Bisnis.com, JAKARTA – Kementerian Lingkungan Hidup dan Kehutanan turut hadir pada The Second Meeting of the Conference of the Parties to the Minamata Convention on Mercury atau COP 2, untuk menegaskan komitmen pemerintah Indonesia terkait pengaturan merkuri.
Agenda COP2 berlangsung mulai tanggal 19–23 November, di Jenewa, Swiss. Pertemuan tersebut bertujuan merumuskan strategi tindak lanjut pengelolaan dan penanganan merkuri global.
Direktur Jenderal Pengelolaan Sampah, Limbah dan Bahan Beracun Berbahaya (PSLB3) KLHK, Rosa Vivien Ratnawati, menjelaskan bahwa kehadiran KLHK pada pertemuan COP2 Konvensi Minamata, akan menegaskan pada dunia internasional tentang capaian dan kebijakan nasional dalam pengurangan, serta target penghapusan merkuri.
''Kami menjajaki kerjasama bilateral/regional dalam peningkatan capacity building dan institutional development. Indonesia juga mengusulkan kerangka program sharing experience dan technical assisstance bagi negara-negara berkembang,'' kata Vivien melalui siaran persnya Rabu (21/11/2018).
Dia menambahkan kegiatan ini merupakan agenda lanjutan dari konvensi Minamata pada 2017, sebagai respon masyarakat internasional termasuk Indonesia menghadapi dampak penggunaan, emisi dan lepasan merkuri terhadap kesehatan manusia dan ke lingkungan hidup.
Pemerintah Indonesia telah menyusun rencana aksi nasional pengurangan dan penghapusan Merkuri pada 2030. Selain itu juga telah membetuk komite penelitian dan pemantauan merkuri. Hal ini dilakukan untuk melindungi masyarakat dari dampak penggunaan merkuri melalui transfer teknologi pengolahan emas dan/atau alih mata pencaharian penambang Pertambangan Emas Skala Kecil (PESK).
Selain itu Indonesia mengusulkan skema pendekatan transformasi sosial, ekonomi dan lingkungan hidup yang bersinergi dengan seluruh pemangku kepentingan. Vivien menyebut ini menjadi kunci menyukseskan target pengurangan dan penghapusan merkuri di Indonesia.

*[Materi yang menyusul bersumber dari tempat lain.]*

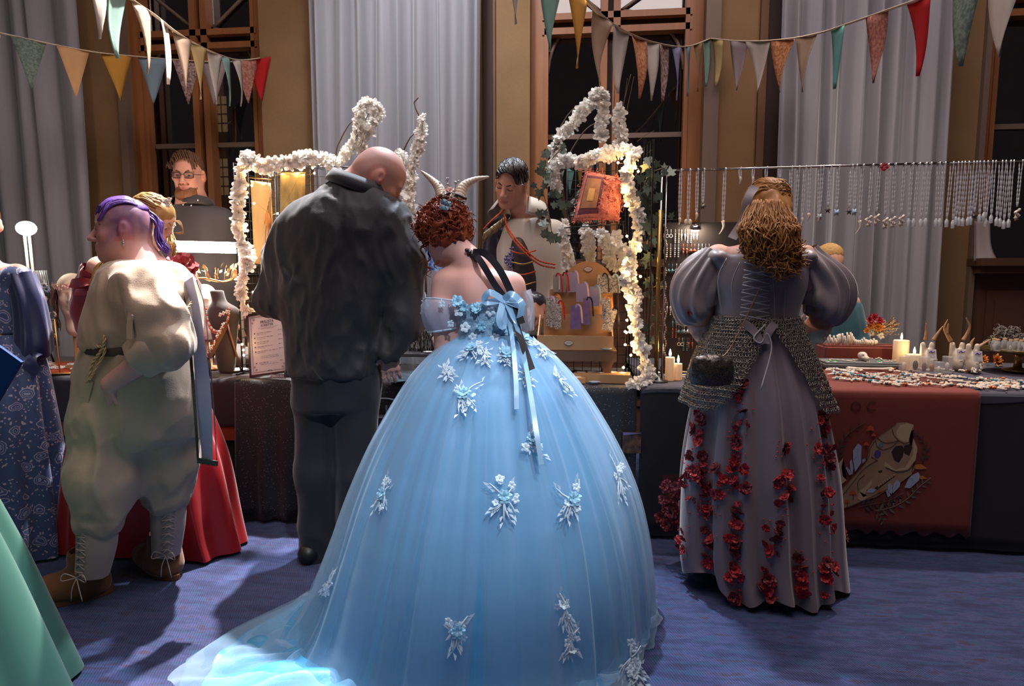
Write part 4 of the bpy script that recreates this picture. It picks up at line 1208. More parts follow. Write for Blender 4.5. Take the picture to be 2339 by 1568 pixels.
FLq = flower_mesh('headdress_flower', 5, .013, 2, .5, .6, 4); FLq.materials.append(pm('cream_petal', 'd8cabc', .6))
for k in range(16):
 inst('headdress_flower', FLp if k % 3 == 0 else FLq, hd, W(1010 + 45 * (k / 15), 446 + g.uniform(-12, 6), YD + .02 + g.uniform(-.03, .03)), look((g.uniform(-.5, .5), -.6, g.uniform(.2, 1)), g.uniform(0, 6)), g.uniform(.7, 1.15))
b = MB()
for k in range(9):
 q = W(1012 + 5 * k, 440, YD + .03); e = q + V3(g.uniform(-.03, .03), 0, g.uniform(.03, .055)); b.tube([q, e], .0012, 4); b.sph(e, .0045, 6, 4)
ob('bead_spray', b.mesh(), pm('silver_bead', 'b8b4b8', .3, .7), hd)
inst('hair_bow', flower_mesh('hair_bow', 4, .025, 1, .2, .7, 6), per, W(1018, 470, YD - .07), look((0, -1, .4), .5)).data.materials.append(pm('teal_bow', '3c5a6a', .5))
# ------------------------------------------------------------------ 3  woman in the grey laced gown
YG = 2.60
per = thing('person', 'curly blonde woman in a laced grey gown with chainmail hip skirt', 'person', (W(1730, 1300, YG)[0], YG, 0))
hc = W(1742, 482, YG + .03); hR = frame((-.45, .86, -.22), (-.1, .2, 1)); hs = .225
B = Model(.0055)
p = add_head(B, hc, hR, hs, jaw=.95)
nb = W(1738, 572, YG)
B.cap(p(0, -.1, -.22), nb, .05, .062, k=.05)
B.stack([Rw(556, 1690, 1790, YG, .055), Rw(570, 1655, 1826, YG, .075), Rw(600, 1640, 1836, YG, .10), Rw(700, 1640, 1822, YG, .11)], k=.04, rnd=.03)
for e, (sx, ex, hx) in ((-1, (1640, 1598, 1640)), (1, (1832, 1882, 1850))):
 B.chain([W(sx, 590, YG), W(ex, 725, YG + .02), W(hx, 745, YG + .30)], [.055, .045, .03], k=.03)
 w_ = W(hx, 745, YG + .30); add_hand(B, w_, V3(-.4 * e, .9, -.25), V3(0, .3, 1), -e, L=.17, curl=(.4, .45, .5, .5), r=.0078)
ob('body', B.mesh('grey_body', skin_color(hc, hR, hs, (.55, .29, .21), pink=.4)), M_skin, per)
M_gry = pm('silver_grey_taffeta', '8c8082', .40, col2='7e7376', nscale=6, namt=.8, sheen=.4, bump=.06, bscale=120)
S = Model(.0055)
S.stack([Rw(582, 1622, 1842, YG, .105), Rw(610, 1622, 1846, YG, .128), Rw(650, 1622, 1842, YG, .135), Rw(700, 1630, 1826, YG, .125), Rw(742, 1626, 1818, YG, .125)], k=.02, rnd=.012)
S.ell(W(1722, 556, YG), (.115, .20, .036), mode='sub', k=.015)
for px in (1632, 1838): S.ell(W(px, 588, YG), (.042, .085, .035), k=.03)
ob('bodice', S.mesh('gbodice'), M_gry, per)
# corset lacing: eyelets, crossed laces, seams
M_lace2 = pm('grey_cord', 'a8a2a8', .6); yb = YG - .142
for k in range(8):
 y0 = 600 + 17 * k
 for a, c in (((1700 - 1.5 * k, y0), (1758 - k * .2, y0 + 14)), ((1700 - 1.5 * k, y0 + 12), (1758, y0 + 2))):
  if k < 1 and c[1] < 612: continue
  ob('lace', MB().tube(spline([W(*a, yb + .006), W((a[0] + c[0]) / 2, (a[1] + c[1]) / 2, yb - .002), W(*c, yb + .006)], 6), .0022 if a[1] == y0 else .0014, 5).mesh(), M_lace2, per)
 for x in (1700 - 1.5 * k, 1759):
  ob('eyelet', MB().lathe([(.0045, 0), (.006, .002), (.003, .003)], (0, 0, 0), 8).mesh(), pm('dark_eyelet', '3a363c', .4, .6), per).data.transform(Matrix.Translation(Vector(W(x, y0, yb + .004)) - origin(per)) @ Matrix.Rotation(PI / 2, 4, 'X'))
for pts in ([(1690, 600), (1672, 650), (1678, 735)], [(1762, 600), (1768, 660), (1770, 740)], [(1785, 600), (1792, 660), (1790, 735)], [(1660, 590), (1640, 640), (1650, 730)]):
 ob('seam', MB().tube(spline([W(*q, yb + (.006 if 1680 < q[0] < 1780 else .016)) for q in pts], 14), .002, 4).mesh(), M_gry, per)
ob('lace_bow', MB().tube(spline([W(1748, 742, yb - .01), W(1722, 772, yb - .03), W(1738, 784, yb - .03), W(1752, 762, yb - .02), W(1762, 800, yb - .04), W(1738, 890, yb - .10)], 40), .003, 5).mesh(), M_lace2, per)
for pts in ([(1700, 738), (1725, 760), (1740, 788)], [(1770, 738), (1755, 760), (1748, 785)]):
 ribbon('peplum_tab', [W(*q, yb - .01 - .01 * i) for i, q in enumerate(pts)], .030, (0, -1, .2), M_gry, per, twist=.2)
# puffed sleeves
for e, pts, rad in ((-1, [(1634, 578), (1612, 612), (1588, 660), (1588, 705), (1600, 728)], .075), (1, [(1838, 575), (1860, 612), (1884, 660), (1884, 705), (1868, 732)], .078)):
 P = spline([W(x, y, YG + .01) for x, y in pts], 34); t = np.linspace(0, 1, 34)
 A = .048 + rad * np.sin(PI * np.clip(t * .92 + .04, 0, 1)) ** .85 * (.35 + .6 * t)
 ps = pleats(31 + e, 10, .016, .6)
 G = sleeve_loft('puff', P, A * .92, 72, lambda th, v: ps(th, .5) * (1.1 - .5 * abs(2 * v - 1)) * (.4 + 1.2 * v * (1 - v) * 2) + .006 * np.sin(3 * th + 9 * v))
 ob('puff_sleeve', fast_grid('puff', G, True), M_gry, per)
 P = spline([W(pts[-1][0], pts[-1][1] - 4, YG + .0), W(pts[-1][0] + e * -6, pts[-1][1] + 16, YG + .05), W(pts[-1][0] + e * -18, pts[-1][1] + 24, YG + .12)], 12)
 G = sleeve_loft('cuff', P, .052 + .012 * np.linspace(0, 1, 12), 60, lambda th, v: .009 * v * np.sin(11 * th))
 ob('lace_cuff', fast_grid('cuff', G, True), tulle_mat('grey_lace', 'b4a8a8', .75), per)
 FLr = flower_mesh('sleeve_flower', 6, .018, 2, .5, .6, 8); FLr.materials.append(pm('red_petal', 'a01018', .5, sheen=.3))
 for k in range(4): inst('sleeve_flower', FLr, per, W(pts[-1][0] + e * (28 - 9 * k), pts[-1][1] - 12 + 6 * k, YG - .06 + .03 * k), look((e * .6, -.6, -.3), k), .9)
# skirt
rows = [Rw(738, 1626, 1818, YG, .125), Rw(800, 1612, 1838, YG, .155), Rw(900, 1588, 1868, YG, .20), Rw(1000, 1568, 1888, YG, .225), Rw(1100, 1556, 1902, YG, .245), Rw(1200, 1554, 1912, YG - .01, .255), Rw(1290, 1560, 1918, YG - .02, .26)]
rows[-1] = (.02,) + rows[-1][1:]
rows[-2] = (.16,) + rows[-2][1:]
psk = pleats(41, 15, .017, .7, .7)
GG = skirt_mesh('skirt', rows, 320, 60, psk)
GG[-14:, :, 2] += (np.linspace(0, 1, 14) ** 2)[:, None] * (.012 + .02 * np.sin(7 * np.linspace(0, 2 * PI, 320)) + .05 * np.exp(-((np.linspace(0, 2 * PI, 320) - 3.6) / .5) ** 2))[None]
M_gsk = pm('grey_skirt_cloth', '84777c', .62, col2='766a70', nscale=5, namt=.8, sheen=.35, bump=.05, bscale=200)
ob('skirt', fast_grid('gskirt', GG, True), M_gsk, per)
def on_skirt(G, th, v, off=.006):
 nv, nu = G.shape[:2]; i = min(max(int(v * (nv - 1)), 1), nv - 2); j = int((th % (2 * PI)) / (2 * PI) * nu) % nu
 n = np.cross(G[i, (j + 3) % nu] - G[i, j - 3], G[i + 1, j] - G[i - 1, j]); n /= np.linalg.norm(n)
 c = G[i].mean(0)
 if n @ (G[i, j] - c) < 0: n = -n
 return G[i, j] + n * off, n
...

Seluruh masyarakat dunia juga memiliki kesempatan yang sama dalam mendukung dan membantu tercapainya tujuan Konvensi Minamata.
''Hal ini merupakan kesempatan bagi masyarakat Indonesia untuk menjadi bagian dari upaya internasional dalam menjadikan merkuri sebagai sejarah masa lalu (Make Mercury History),'' tegas Vivien.
Negara-negara yang menandatangani dan mengesahkan konvensi Minamata, termasuk Indonesia, telah sepakat untuk merapatkan barisan mengatur strategi dalam menangani permasalahan akibat merkuri dalam seluruh daur hidupnya.
Hingga pertengahan 2018 setidaknya 101 negara telah meratifikasi atau mengesahkan konvensi ini. Konvensi Minamata melarang adanya pertambangan primer merkuri, mengatur perdagangan merkuri, membatasi hingga menghapuskan penggunaan merkuri, mengendalikan emisi dan lepasan merkuri serta mendorong pengelolaan limbah mengandung merkuri yang ramah lingkungan.
Organisasi PBB di bidang lingkungan hidup, UN Environment, menyatakan bahwa setiap tahun setidaknya 9.000 ton merkuri lepas ke atmosfer, air maupun tanah. Sumber emisi dan lepasan merkuri terbesar berasal dari kegiatan PESK yang diikuti dengan pembangkit listrik berbahan bakar batubara, produksi non-ferrous metal, serta proses produksi semen.
Namun demikian, dalam kehidupan sehari-hari, merkuri juga banyak ditemukan, seperti dalam alat kesehatan seperti termometer, amalgam gigi, baterai, kosmetik, lampu fluorescent, dan lain lain.